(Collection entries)
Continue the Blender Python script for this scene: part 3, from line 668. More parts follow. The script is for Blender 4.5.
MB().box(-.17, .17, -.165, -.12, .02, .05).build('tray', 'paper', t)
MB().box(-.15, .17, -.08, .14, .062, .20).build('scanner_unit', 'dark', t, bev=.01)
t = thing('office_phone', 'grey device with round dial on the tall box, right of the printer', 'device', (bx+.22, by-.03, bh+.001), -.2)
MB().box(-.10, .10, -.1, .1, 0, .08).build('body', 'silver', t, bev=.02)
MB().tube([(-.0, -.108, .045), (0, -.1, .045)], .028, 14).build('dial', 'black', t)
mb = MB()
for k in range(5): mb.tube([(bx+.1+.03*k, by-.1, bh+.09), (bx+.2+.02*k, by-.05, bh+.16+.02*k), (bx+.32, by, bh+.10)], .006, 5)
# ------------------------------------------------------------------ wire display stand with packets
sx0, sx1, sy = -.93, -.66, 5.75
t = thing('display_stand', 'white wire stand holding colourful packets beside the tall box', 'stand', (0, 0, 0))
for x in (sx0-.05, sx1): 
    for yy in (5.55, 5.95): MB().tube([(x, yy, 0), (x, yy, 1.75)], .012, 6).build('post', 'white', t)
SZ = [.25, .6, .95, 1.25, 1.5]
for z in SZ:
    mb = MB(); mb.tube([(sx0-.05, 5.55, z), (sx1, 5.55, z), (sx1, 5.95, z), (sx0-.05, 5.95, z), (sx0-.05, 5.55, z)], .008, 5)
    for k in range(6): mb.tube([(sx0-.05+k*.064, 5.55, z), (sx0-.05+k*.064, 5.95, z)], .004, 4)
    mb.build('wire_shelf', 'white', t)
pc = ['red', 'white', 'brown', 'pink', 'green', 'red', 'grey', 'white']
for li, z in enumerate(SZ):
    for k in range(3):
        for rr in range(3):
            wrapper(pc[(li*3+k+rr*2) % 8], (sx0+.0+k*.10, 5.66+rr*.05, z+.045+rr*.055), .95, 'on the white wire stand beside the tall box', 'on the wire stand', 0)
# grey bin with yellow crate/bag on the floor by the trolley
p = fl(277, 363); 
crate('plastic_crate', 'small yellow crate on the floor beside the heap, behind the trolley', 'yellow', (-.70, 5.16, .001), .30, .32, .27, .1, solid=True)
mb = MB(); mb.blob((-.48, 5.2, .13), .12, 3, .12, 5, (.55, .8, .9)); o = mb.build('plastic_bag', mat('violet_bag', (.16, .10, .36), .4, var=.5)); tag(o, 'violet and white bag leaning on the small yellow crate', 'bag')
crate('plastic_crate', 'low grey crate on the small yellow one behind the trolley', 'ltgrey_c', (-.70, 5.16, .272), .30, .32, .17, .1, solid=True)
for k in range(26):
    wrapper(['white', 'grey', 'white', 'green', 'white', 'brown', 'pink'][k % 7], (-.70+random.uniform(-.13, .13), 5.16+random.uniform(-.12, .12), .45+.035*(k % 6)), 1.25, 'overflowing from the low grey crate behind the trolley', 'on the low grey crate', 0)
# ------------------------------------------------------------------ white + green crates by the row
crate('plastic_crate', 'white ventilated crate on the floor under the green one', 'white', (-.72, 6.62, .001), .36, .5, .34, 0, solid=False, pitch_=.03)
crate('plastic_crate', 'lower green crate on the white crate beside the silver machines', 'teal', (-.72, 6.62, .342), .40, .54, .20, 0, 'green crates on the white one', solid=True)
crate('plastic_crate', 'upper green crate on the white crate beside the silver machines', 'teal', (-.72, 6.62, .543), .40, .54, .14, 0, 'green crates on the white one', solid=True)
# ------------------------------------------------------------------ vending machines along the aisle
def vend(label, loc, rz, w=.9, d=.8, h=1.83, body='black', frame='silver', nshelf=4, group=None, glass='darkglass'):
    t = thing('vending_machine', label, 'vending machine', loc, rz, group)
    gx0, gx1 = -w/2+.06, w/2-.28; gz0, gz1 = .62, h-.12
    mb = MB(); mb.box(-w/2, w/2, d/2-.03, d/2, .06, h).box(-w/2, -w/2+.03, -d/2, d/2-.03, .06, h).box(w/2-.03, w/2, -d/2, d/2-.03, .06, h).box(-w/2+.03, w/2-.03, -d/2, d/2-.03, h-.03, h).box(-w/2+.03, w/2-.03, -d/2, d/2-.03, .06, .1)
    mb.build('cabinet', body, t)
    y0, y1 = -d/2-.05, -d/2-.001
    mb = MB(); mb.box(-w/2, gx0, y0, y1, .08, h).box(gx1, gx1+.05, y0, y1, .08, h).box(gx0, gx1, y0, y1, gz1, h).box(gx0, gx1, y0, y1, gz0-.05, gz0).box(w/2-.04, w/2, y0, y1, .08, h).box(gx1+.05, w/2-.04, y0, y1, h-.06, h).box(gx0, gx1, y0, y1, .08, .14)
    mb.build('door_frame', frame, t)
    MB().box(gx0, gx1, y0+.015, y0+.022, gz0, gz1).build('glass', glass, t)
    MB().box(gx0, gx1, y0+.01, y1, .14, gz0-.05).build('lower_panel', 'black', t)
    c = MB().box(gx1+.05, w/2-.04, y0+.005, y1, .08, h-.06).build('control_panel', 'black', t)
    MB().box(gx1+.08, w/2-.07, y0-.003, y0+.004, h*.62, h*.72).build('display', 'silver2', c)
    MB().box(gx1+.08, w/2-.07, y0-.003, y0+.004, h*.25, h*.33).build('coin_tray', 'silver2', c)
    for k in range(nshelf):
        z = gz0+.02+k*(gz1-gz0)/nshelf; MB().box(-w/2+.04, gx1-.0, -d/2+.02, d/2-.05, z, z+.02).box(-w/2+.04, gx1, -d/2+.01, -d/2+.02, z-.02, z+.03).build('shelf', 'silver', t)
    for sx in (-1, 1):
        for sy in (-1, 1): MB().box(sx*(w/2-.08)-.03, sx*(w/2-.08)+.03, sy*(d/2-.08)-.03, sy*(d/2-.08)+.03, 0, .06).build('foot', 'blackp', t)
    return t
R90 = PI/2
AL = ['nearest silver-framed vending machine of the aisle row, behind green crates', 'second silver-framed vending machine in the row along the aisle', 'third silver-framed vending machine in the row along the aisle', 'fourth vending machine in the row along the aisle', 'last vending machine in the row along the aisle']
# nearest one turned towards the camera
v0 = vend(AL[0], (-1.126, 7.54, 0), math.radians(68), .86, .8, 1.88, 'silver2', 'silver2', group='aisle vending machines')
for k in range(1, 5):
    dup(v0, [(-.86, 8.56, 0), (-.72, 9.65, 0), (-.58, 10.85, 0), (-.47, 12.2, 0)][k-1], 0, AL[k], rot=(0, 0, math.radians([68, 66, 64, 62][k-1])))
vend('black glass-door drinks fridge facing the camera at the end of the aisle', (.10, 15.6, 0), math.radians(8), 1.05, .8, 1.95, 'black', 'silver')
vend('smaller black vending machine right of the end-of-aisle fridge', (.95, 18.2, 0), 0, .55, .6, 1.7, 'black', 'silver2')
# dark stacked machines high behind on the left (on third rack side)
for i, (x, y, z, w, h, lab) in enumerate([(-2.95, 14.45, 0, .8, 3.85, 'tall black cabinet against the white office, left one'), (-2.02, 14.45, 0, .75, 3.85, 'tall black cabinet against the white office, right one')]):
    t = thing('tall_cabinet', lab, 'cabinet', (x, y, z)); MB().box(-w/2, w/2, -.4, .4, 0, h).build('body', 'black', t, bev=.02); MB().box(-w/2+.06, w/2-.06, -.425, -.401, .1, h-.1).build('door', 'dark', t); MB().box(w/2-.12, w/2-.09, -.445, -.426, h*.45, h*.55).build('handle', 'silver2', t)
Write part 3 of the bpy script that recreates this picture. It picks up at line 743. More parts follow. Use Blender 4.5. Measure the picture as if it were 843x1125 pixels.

=== What the task asks ===
Return all of the entries word for word.

=== Result ===
Continue the Blender Python script for this scene: part 3, from line 668. More parts follow. The script is for Blender 4.5.
MB().box(-.17, .17, -.165, -.12, .02, .05).build('tray', 'paper', t)
MB().box(-.15, .17, -.08, .14, .062, .20).build('scanner_unit', 'dark', t, bev=.01)
t = thing('office_phone', 'grey device with round dial on the tall box, right of the printer', 'device', (bx+.22, by-.03, bh+.001), -.2)
MB().box(-.10, .10, -.1, .1, 0, .08).build('body', 'silver', t, bev=.02)
MB().tube([(-.0, -.108, .045), (0, -.1, .045)], .028, 14).build('dial', 'black', t)
mb = MB()
for k in range(5): mb.tube([(bx+.1+.03*k, by-.1, bh+.09), (bx+.2+.02*k, by-.05, bh+.16+.02*k), (bx+.32, by, bh+.10)], .006, 5)
# ------------------------------------------------------------------ wire display stand with packets
sx0, sx1, sy = -.93, -.66, 5.75
t = thing('display_stand', 'white wire stand holding colourful packets beside the tall box', 'stand', (0, 0, 0))
for x in (sx0-.05, sx1): 
    for yy in (5.55, 5.95): MB().tube([(x, yy, 0), (x, yy, 1.75)], .012, 6).build('post', 'white', t)
SZ = [.25, .6, .95, 1.25, 1.5]
for z in SZ:
    mb = MB(); mb.tube([(sx0-.05, 5.55, z), (sx1, 5.55, z), (sx1, 5.95, z), (sx0-.05, 5.95, z), (sx0-.05, 5.55, z)], .008, 5)
    for k in range(6): mb.tube([(sx0-.05+k*.064, 5.55, z), (sx0-.05+k*.064, 5.95, z)], .004, 4)
    mb.build('wire_shelf', 'white', t)
pc = ['red', 'white', 'brown', 'pink', 'green', 'red', 'grey', 'white']
for li, z in enumerate(SZ):
    for k in range(3):
        for rr in range(3):
            wrapper(pc[(li*3+k+rr*2) % 8], (sx0+.0+k*.10, 5.66+rr*.05, z+.045+rr*.055), .95, 'on the white wire stand beside the tall box', 'on the wire stand', 0)
# grey bin with yellow crate/bag on the floor by the trolley
p = fl(277, 363); 
crate('plastic_crate', 'small yellow crate on the floor beside the heap, behind the trolley', 'yellow', (-.70, 5.16, .001), .30, .32, .27, .1, solid=True)
mb = MB(); mb.blob((-.48, 5.2, .13), .12, 3, .12, 5, (.55, .8, .9)); o = mb.build('plastic_bag', mat('violet_bag', (.16, .10, .36), .4, var=.5)); tag(o, 'violet and white bag leaning on the small yellow crate', 'bag')
crate('plastic_crate', 'low grey crate on the small yellow one behind the trolley', 'ltgrey_c', (-.70, 5.16, .272), .30, .32, .17, .1, solid=True)
for k in range(26):
    wrapper(['white', 'grey', 'white', 'green', 'white', 'brown', 'pink'][k % 7], (-.70+random.uniform(-.13, .13), 5.16+random.uniform(-.12, .12), .45+.035*(k % 6)), 1.25, 'overflowing from the low grey crate behind the trolley', 'on the low grey crate', 0)
# ------------------------------------------------------------------ white + green crates by the row
crate('plastic_crate', 'white ventilated crate on the floor under the green one', 'white', (-.72, 6.62, .001), .36, .5, .34, 0, solid=False, pitch_=.03)
crate('plastic_crate', 'lower green crate on the white crate beside the silver machines', 'teal', (-.72, 6.62, .342), .40, .54, .20, 0, 'green crates on the white one', solid=True)
crate('plastic_crate', 'upper green crate on the white crate beside the silver machines', 'teal', (-.72, 6.62, .543), .40, .54, .14, 0, 'green crates on the white one', solid=True)
# ------------------------------------------------------------------ vending machines along the aisle
def vend(label, loc, rz, w=.9, d=.8, h=1.83, body='black', frame='silver', nshelf=4, group=None, glass='darkglass'):
    t = thing('vending_machine', label, 'vending machine', loc, rz, group)
    gx0, gx1 = -w/2+.06, w/2-.28; gz0, gz1 = .62, h-.12
    mb = MB(); mb.box(-w/2, w/2, d/2-.03, d/2, .06, h).box(-w/2, -w/2+.03, -d/2, d/2-.03, .06, h).box(w/2-.03, w/2, -d/2, d/2-.03, .06, h).box(-w/2+.03, w/2-.03, -d/2, d/2-.03, h-.03, h).box(-w/2+.03, w/2-.03, -d/2, d/2-.03, .06, .1)
    mb.build('cabinet', body, t)
    y0, y1 = -d/2-.05, -d/2-.001
    mb = MB(); mb.box(-w/2, gx0, y0, y1, .08, h).box(gx1, gx1+.05, y0, y1, .08, h).box(gx0, gx1, y0, y1, gz1, h).box(gx0, gx1, y0, y1, gz0-.05, gz0).box(w/2-.04, w/2, y0, y1, .08, h).box(gx1+.05, w/2-.04, y0, y1, h-.06, h).box(gx0, gx1, y0, y1, .08, .14)
    mb.build('door_frame', frame, t)
    MB().box(gx0, gx1, y0+.015, y0+.022, gz0, gz1).build('glass', glass, t)
    MB().box(gx0, gx1, y0+.01, y1, .14, gz0-.05).build('lower_panel', 'black', t)
    c = MB().box(gx1+.05, w/2-.04, y0+.005, y1, .08, h-.06).build('control_panel', 'black', t)
    MB().box(gx1+.08, w/2-.07, y0-.003, y0+.004, h*.62, h*.72).build('display', 'silver2', c)
    MB().box(gx1+.08, w/2-.07, y0-.003, y0+.004, h*.25, h*.33).build('coin_tray', 'silver2', c)
    for k in range(nshelf):
        z = gz0+.02+k*(gz1-gz0)/nshelf; MB().box(-w/2+.04, gx1-.0, -d/2+.02, d/2-.05, z, z+.02).box(-w/2+.04, gx1, -d/2+.01, -d/2+.02, z-.02, z+.03).build('shelf', 'silver', t)
    for sx in (-1, 1):
        for sy in (-1, 1): MB().box(sx*(w/2-.08)-.03, sx*(w/2-.08)+.03, sy*(d/2-.08)-.03, sy*(d/2-.08)+.03, 0, .06).build('foot', 'blackp', t)
    return t
R90 = PI/2
AL = ['nearest silver-framed vending machine of the aisle row, behind green crates', 'second silver-framed vending machine in the row along the aisle', 'third silver-framed vending machine in the row along the aisle', 'fourth vending machine in the row along the aisle', 'last vending machine in the row along the aisle']
# nearest one turned towards the camera
v0 = vend(AL[0], (-1.126, 7.54, 0), math.radians(68), .86, .8, 1.88, 'silver2', 'silver2', group='aisle vending machines')
for k in range(1, 5):
    dup(v0, [(-.86, 8.56, 0), (-.72, 9.65, 0), (-.58, 10.85, 0), (-.47, 12.2, 0)][k-1], 0, AL[k], rot=(0, 0, math.radians([68, 66, 64, 62][k-1])))
vend('black glass-door drinks fridge facing the camera at the end of the aisle', (.10, 15.6, 0), math.radians(8), 1.05, .8, 1.95, 'black', 'silver')
vend('smaller black vending machine right of the end-of-aisle fridge', (.95, 18.2, 0), 0, .55, .6, 1.7, 'black', 'silver2')
# dark stacked machines high behind on the left (on third rack side)
for i, (x, y, z, w, h, lab) in enumerate([(-2.95, 14.45, 0, .8, 3.85, 'tall black cabinet against the white office, left one'), (-2.02, 14.45, 0, .75, 3.85, 'tall black cabinet against the white office, right one')]):
    t = thing('tall_cabinet', lab, 'cabinet', (x, y, z)); MB().box(-w/2, w/2, -.4, .4, 0, h).build('body', 'black', t, bev=.02); MB().box(-w/2+.06, w/2-.06, -.425, -.401, .1, h-.1).build('door', 'dark', t); MB().box(w/2-.12, w/2-.09, -.445, -.426, h*.45, h*.55).build('handle', 'silver2', t)
Write part 3 of the bpy script that recreates this picture. It picks up at line 743. More parts follow. Use Blender 4.5. Measure the picture as if it were 843x1125 pixels.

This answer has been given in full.